Tony Blair decided there would be a formal enquiry into Dr Kelly's death. In August 2003 Lord Hutton started the enquiry setting a pace that seemed likely to last about three months.

However, it seemed likely that the story to emerge was as follows: neither Downing Street nor Alastair Campbell ordered the sexing up of the Iraqi dossier. Dr Kelly may have suggested that to Gilligan but the story may have then been further embroidered by Gilligan.

BBC journalistic standards were so poor that the story was not checked or even tested to see if it was plausible. In any event BBC news executives who knew the identity of the source wold have also known that Dr Kelly was too junior to fit Gilligan's description of him. Dr Kelly was in no position to know whether the dossier was sexed up or not. He was considered sufficiently lowly in the Ministry of Defence to have neither an office or a desk.

Gavyn Davies, the BBC chairman, admitted the BBC misrepresented David Kelly's status in its attempt to head off a government row when it stated that Gilligan's story had come from an "intelligence source".

Dr Kelly lied to mislead Ministry of Defence officials and others about what he had said to Gilligan. As he realised the truth was likely to come out he became upset. This was made worse by a row with his wife and the knowledge that Gilligan had been recalled for a further grilling by the foreign affairs select committee.

The BBC news department, the BBC management and the BBC board of governors will not have expected that their unrepetant mendacity would not have been exposed so publicly and so swiftly. It is one thing for individual BBC staff members to have been against the military action to remove Saddam Hussein. It was quite another for their coverage on the war to have been so unbalanced and even worse to have let the Gilligan report be broadcast. The BBC's independence will have been be threatened by its blatant misuse. It can expect to be regulated by Ofcom alongside other UK broadcasters.
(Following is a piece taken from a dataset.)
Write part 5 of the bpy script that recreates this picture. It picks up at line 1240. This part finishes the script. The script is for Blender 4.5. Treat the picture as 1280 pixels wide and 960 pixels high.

Tony Blair's government will have been damaged by the affair. However, its fate will probably be more damaged by the public's perception on public services and the state of the economy which have received little attention for too long.

In December 2003, The Sunday Telegraph reported that an Iraqi colonel who commanded a front-line unit during the build-up to the war in Iraq had revealed how he passed top secret information to British intelligence warning that Saddam Hussein had deployed weapons of mass destruction that could be used on the battlefield against coalition troops in less than 45 minutes.

Lt-Col al-Dabbagh who was the head of an Iraqi air defence unit in the western desert, said that cases containing WMD warheads were delivered to front-line units, including his own, towards the end of 2002.

He said they were to be used by Saddam's Fedayeen paramilitaries and units of the Special Republican Guard when the war with coalition troops reached "a critical stage". The containers, which came from a number of factories on the outskirts of Baghdad, were delivered to the army by the Fedayeen and were distributed to the front-line units under cover of darkness.